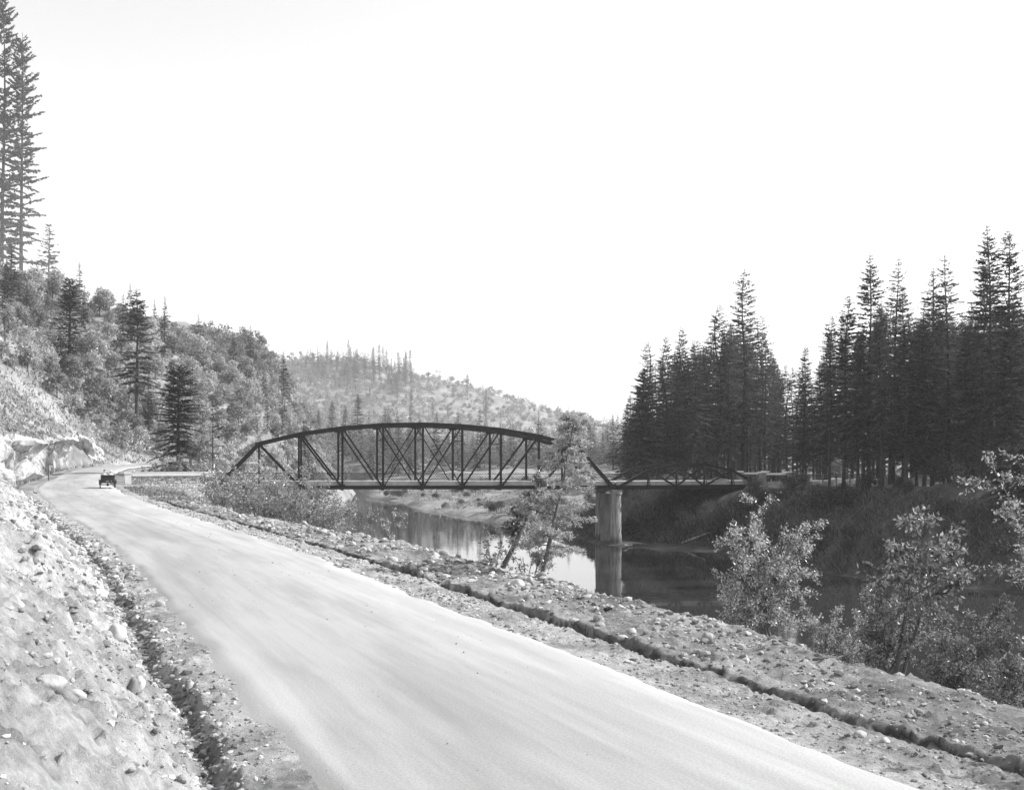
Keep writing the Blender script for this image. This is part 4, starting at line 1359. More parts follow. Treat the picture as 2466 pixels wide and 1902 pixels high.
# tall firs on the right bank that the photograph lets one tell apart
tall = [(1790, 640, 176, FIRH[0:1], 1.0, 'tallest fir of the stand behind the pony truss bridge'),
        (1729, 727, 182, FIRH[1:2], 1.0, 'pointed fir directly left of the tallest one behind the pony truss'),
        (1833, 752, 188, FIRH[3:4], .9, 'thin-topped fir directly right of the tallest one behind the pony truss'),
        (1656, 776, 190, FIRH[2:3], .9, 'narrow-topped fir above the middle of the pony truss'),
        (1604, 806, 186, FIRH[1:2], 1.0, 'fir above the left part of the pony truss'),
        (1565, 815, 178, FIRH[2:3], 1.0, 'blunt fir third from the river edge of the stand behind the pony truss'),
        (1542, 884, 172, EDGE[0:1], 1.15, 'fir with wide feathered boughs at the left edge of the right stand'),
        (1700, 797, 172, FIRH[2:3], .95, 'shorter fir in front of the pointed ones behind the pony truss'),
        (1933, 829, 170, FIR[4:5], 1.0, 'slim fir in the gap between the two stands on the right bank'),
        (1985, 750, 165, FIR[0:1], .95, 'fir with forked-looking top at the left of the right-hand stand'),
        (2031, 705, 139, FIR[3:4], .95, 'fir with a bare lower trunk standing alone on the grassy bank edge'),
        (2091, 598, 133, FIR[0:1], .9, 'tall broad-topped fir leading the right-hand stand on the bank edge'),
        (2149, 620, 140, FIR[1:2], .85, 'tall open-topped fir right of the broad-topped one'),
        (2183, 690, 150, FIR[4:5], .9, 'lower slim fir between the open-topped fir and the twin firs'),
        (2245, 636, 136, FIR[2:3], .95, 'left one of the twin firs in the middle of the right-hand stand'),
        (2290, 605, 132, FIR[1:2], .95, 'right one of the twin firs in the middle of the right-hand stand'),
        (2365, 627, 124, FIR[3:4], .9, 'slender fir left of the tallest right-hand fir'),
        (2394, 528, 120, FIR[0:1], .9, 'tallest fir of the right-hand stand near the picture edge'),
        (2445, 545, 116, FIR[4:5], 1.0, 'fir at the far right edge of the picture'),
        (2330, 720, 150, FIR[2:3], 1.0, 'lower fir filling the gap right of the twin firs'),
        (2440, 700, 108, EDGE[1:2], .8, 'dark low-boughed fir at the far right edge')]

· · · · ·

_Work required:_
Every line is to be duplicated exactly, though pictures stay out.

_Reply to the task:_
Keep writing the Blender script for this image. This is part 4, starting at line 1359. More parts follow. Treat the picture as 2466 pixels wide and 1902 pixels high.
# tall firs on the right bank that the photograph lets one tell apart
tall = [(1790, 640, 176, FIRH[0:1], 1.0, 'tallest fir of the stand behind the pony truss bridge'),
        (1729, 727, 182, FIRH[1:2], 1.0, 'pointed fir directly left of the tallest one behind the pony truss'),
        (1833, 752, 188, FIRH[3:4], .9, 'thin-topped fir directly right of the tallest one behind the pony truss'),
        (1656, 776, 190, FIRH[2:3], .9, 'narrow-topped fir above the middle of the pony truss'),
        (1604, 806, 186, FIRH[1:2], 1.0, 'fir above the left part of the pony truss'),
        (1565, 815, 178, FIRH[2:3], 1.0, 'blunt fir third from the river edge of the stand behind the pony truss'),
        (1542, 884, 172, EDGE[0:1], 1.15, 'fir with wide feathered boughs at the left edge of the right stand'),
        (1700, 797, 172, FIRH[2:3], .95, 'shorter fir in front of the pointed ones behind the pony truss'),
        (1933, 829, 170, FIR[4:5], 1.0, 'slim fir in the gap between the two stands on the right bank'),
        (1985, 750, 165, FIR[0:1], .95, 'fir with forked-looking top at the left of the right-hand stand'),
        (2031, 705, 139, FIR[3:4], .95, 'fir with a bare lower trunk standing alone on the grassy bank edge'),
        (2091, 598, 133, FIR[0:1], .9, 'tall broad-topped fir leading the right-hand stand on the bank edge'),
        (2149, 620, 140, FIR[1:2], .85, 'tall open-topped fir right of the broad-topped one'),
        (2183, 690, 150, FIR[4:5], .9, 'lower slim fir between the open-topped fir and the twin firs'),
        (2245, 636, 136, FIR[2:3], .95, 'left one of the twin firs in the middle of the right-hand stand'),
        (2290, 605, 132, FIR[1:2], .95, 'right one of the twin firs in the middle of the right-hand stand'),
        (2365, 627, 124, FIR[3:4], .9, 'slender fir left of the tallest right-hand fir'),
        (2394, 528, 120, FIR[0:1], .9, 'tallest fir of the right-hand stand near the picture edge'),
        (2445, 545, 116, FIR[4:5], 1.0, 'fir at the far right edge of the picture'),
        (2330, 720, 150, FIR[2:3], 1.0, 'lower fir filling the gap right of the twin firs'),
        (2440, 700, 108, EDGE[1:2], .8, 'dark low-boughed fir at the far right edge')]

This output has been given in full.